Now that we've got some variety every tree feels viable and it doesn't feel like you're trying to build undead because you want to go horde and all the while knowing what you really should be doing is building a dozens arachnids and wiping the map with them.
Now if I want good traps and mining, I go deep dungeon, if I want good horde I go deep horde, etc. Horde now has unique utility (potions) that means that you don't just feel stupid for going there, demons now have a reasonably balanced lineup and a cost for dying, undead... well, undead are super strong but stupid expensive and a bit slow.

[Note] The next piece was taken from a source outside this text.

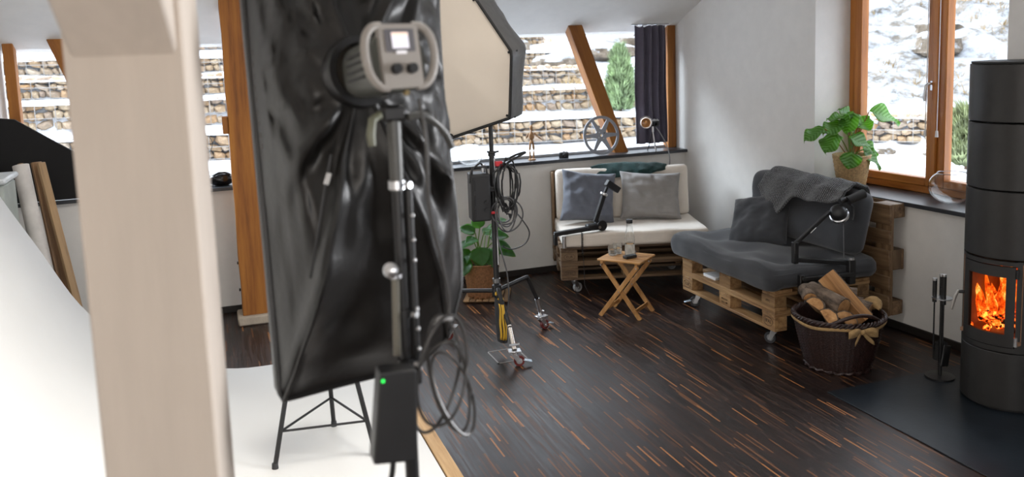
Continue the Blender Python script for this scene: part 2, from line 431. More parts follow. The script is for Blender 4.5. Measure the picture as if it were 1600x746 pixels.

D3's tech tree is a mess, and creatures doing jobs is the kind of thing that sounds cool on paper, but mostly gets annoying in execution IMO. It probably would have worked better if you didn't have the overworld, like in Dungeons 2, but you end up getting bogged down in the mundanity of having to periodically let your creatures sit around and do stuff around the dungeon. I like D3 a lot and still play it, but I do find the more passive style of gameplay is harder to go back to.
D4 does a much better job of making your dungeon a staging ground from which you can launch rapidfire strikes at the overworld. It's meant to be played aggressively, and the dungeon streamlining greatly cuts down on the amount of time you spend ensuring that your room that only makes boxes has those boxes being sent to your other room that only makes traps and doors, but only when you have a horde creature with nothing better to do. It's a different experience, and I like it.
Because a lot of people don't find it fun to sit around for 60 minutes with nothing happening to then attack-move the opposite side of the map and wait until the victory screen pops up.
Which is likely why this game has 500 active players and 46k sales after 2 months.
Dungeons 4 plays like a mobile auto-battler that's so slow I'm waiting for the game to ask me to purchase some diamonds with IRL money to time skip.
So yeah -- having paid full price on the launch weekend, I'm satisfied with what I got out of it. (We so often forget to mention the things we LIKED, or that we actually enjoyed & complete the game, despite the nit-picking.)
By comparison, I also liked D3, and played all the DLCs (on console / the big screen).
...and just as a "science experiment," I've reinstalled D1, D2, and even WftOW. It'll be interesting to approach D1 after so many other Theme Park-style games are mainstream now, and frankly I just don't recall how much of D2 I played. IIRC, a video driver bug stopped me on WftOW years ago on an ancient system, but I just recently tested it and it ran beautifully on my current system. ("Evil Daddy Pig" was just Richard back then...)
I agree. In any case, having in Dungeons 3 to hire a couple of banshees and imps just to produce magic toolboxes as horde wasn't particularly deep or engaging gameplay, especially when all the banshees did was run a silly treadmill. Don't particularly miss that mechanic. Now the equivalent to magic toolboxes (mana batteries) are completely optional, while mixing factions now actually multiplies their effectiveness (horde grants training, powerful buffs, and perks, demons spells and breaking the level cap, undead increased evilness gain and free corrupted hero units). You can get level 30 Undead striking across the map from a demon portal while gaining 80 percent increased attack and movement speed from a speed potion and another 65 to 90 percent bonus to damage/armor/health from perk potions, while any heroes they kill can be turned into ghosts that don't require any salary or population cap (only CPU power).